Portrait of a woman with brown eyes, black hair, and a white garment on a rectangular wooden panel.
Portrait of a woman, Egypt, probably from Philadelphia (near er-Rubayat), second half 2nd century CE. Support: native Egyptian sycamore fig (Ficus sycomorus), willow wood (Salix species); binder: animal glue; pigments: bassanite, anhydrite, alunite, red and yellow ochres, bone black, carbon black, madder lake, red lead. Harvard Art Museums/Arthur M. Sackler Museum, Gift of Mrs. John D. Rockefeller, Jr., 1939.111.

Special Event

Online and In-Person
Geological Lecture Hall
24 Oxford Street, Cambridge, MA

This event was recorded. Please view the talk on The Harvard Museum of the Ancient Near East’s Youtube channel.

In ancient Egypt, one of the final steps in the mummification process was to equip the body with a permanent face covering that helped protect the head and also ritually transform the deceased into a god. The earliest examples of these were stylized masks, later replaced by more realistically rendered painted portraits. Using evidence from the archaeological record and the Book of the Dead—a series of spells meant to guide the dead as they sought eternal life—art professor Lorelei Corcoran will discuss the production and function of the “mummy portraits” that were popular throughout Egypt in the Roman period. She’ll also explore what these images reveal about the religious beliefs and multilayered ethnicities of their subjects.

This hybrid event will be held in person and online. The event will be held at the Geological Lecture Hall, 24 Oxford Street, in Cambridge. Free parking is available in the 52 Oxford Street Garage.

This event is free, but advance registration required for either virtual or in-person attendance. A Zoom link will be shared upon registration for those opting to join virtually.

Presented by the Harvard Museum of the Ancient Near East and the Harvard Museums of Science & Culture in collaboration with the Harvard Art Museums. The related Harvard Art Museums exhibition, Funerary Portraits from Roman Egypt: Facing Forward, is on view through December 30, 2022.

About the speaker:
Lorelei H. Corcoran is professor of art history (Egyptian art and archaeology) and director of the Institute of Egyptian Art & Archaeology at the University of Memphis, in Tennessee. She earned a B.A. in Classical studies at Tufts University and a Ph.D. in Near Eastern languages and civilizations (Egyptology) at the University of Chicago. Her publications include Herakleides: A Portrait Mummy from Roman Egypt (with Marie Svoboda; J. Paul Getty Museum, 2010) and Portrait Mummies from Roman Egypt (I–IV Centuries AD) with a Catalog of Portrait Mummies in Egyptian Museums (University of Chicago Press, 1995), as well as contributions to the multidisciplinary studies Dress in Mediterranean Antiquity: Greeks, Romans, Jews, Christians (Bloomsbury Publishing, 2021) and Portrait of a Child: Historical and Scientific Studies of a Roman Egyptian Mummy (Block Museum of Art, 2019).
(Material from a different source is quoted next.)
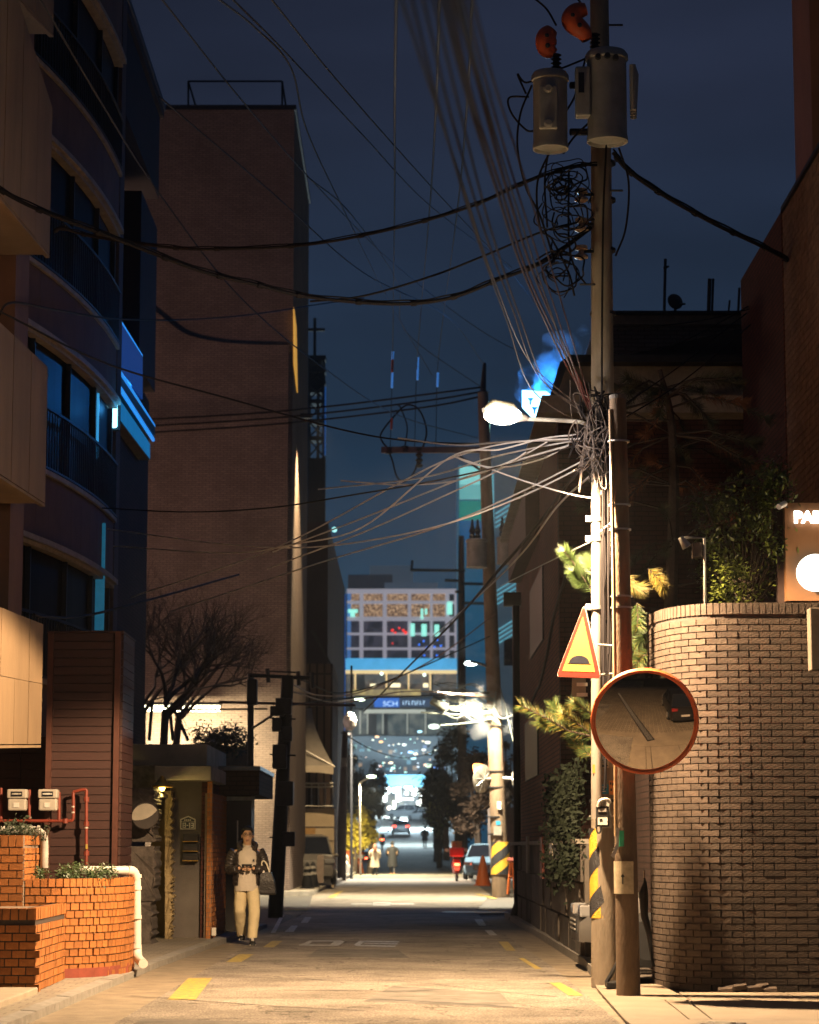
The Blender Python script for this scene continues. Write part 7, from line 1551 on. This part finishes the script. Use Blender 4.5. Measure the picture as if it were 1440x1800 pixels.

Professor Corcoran’s research interests have focused on the funerary traditions of Ptolemaic and Roman Egypt but also include the complementarity of text and image as well as the role of color in Egyptian art. In 2016, she published the results of her identification of the earliest use of the manmade pigment Egyptian blue on a predynastic bowl in the collection of the Museum of Fine Arts, Boston (“The Color Blue as an Animator in Ancient Egyptian Art,” in Global Color History: Interpreting the Ancient Spectrum [Gorgias Press, 2016]). Her work in museums has taken her around the globe, and her fieldwork experience in Egypt includes participation as a staff member for the University of Chicago’s Epigraphic Survey and the University of Memphis excavation of KV-63 in Luxor, Egypt. She has been invited to lecture at, among other institutions, the Metropolitan Museum of Art, the University of Chicago, Brown University, the Art Institute of Chicago, and the British Museum and has been interviewed by The New York Times, the BBC, and NPR.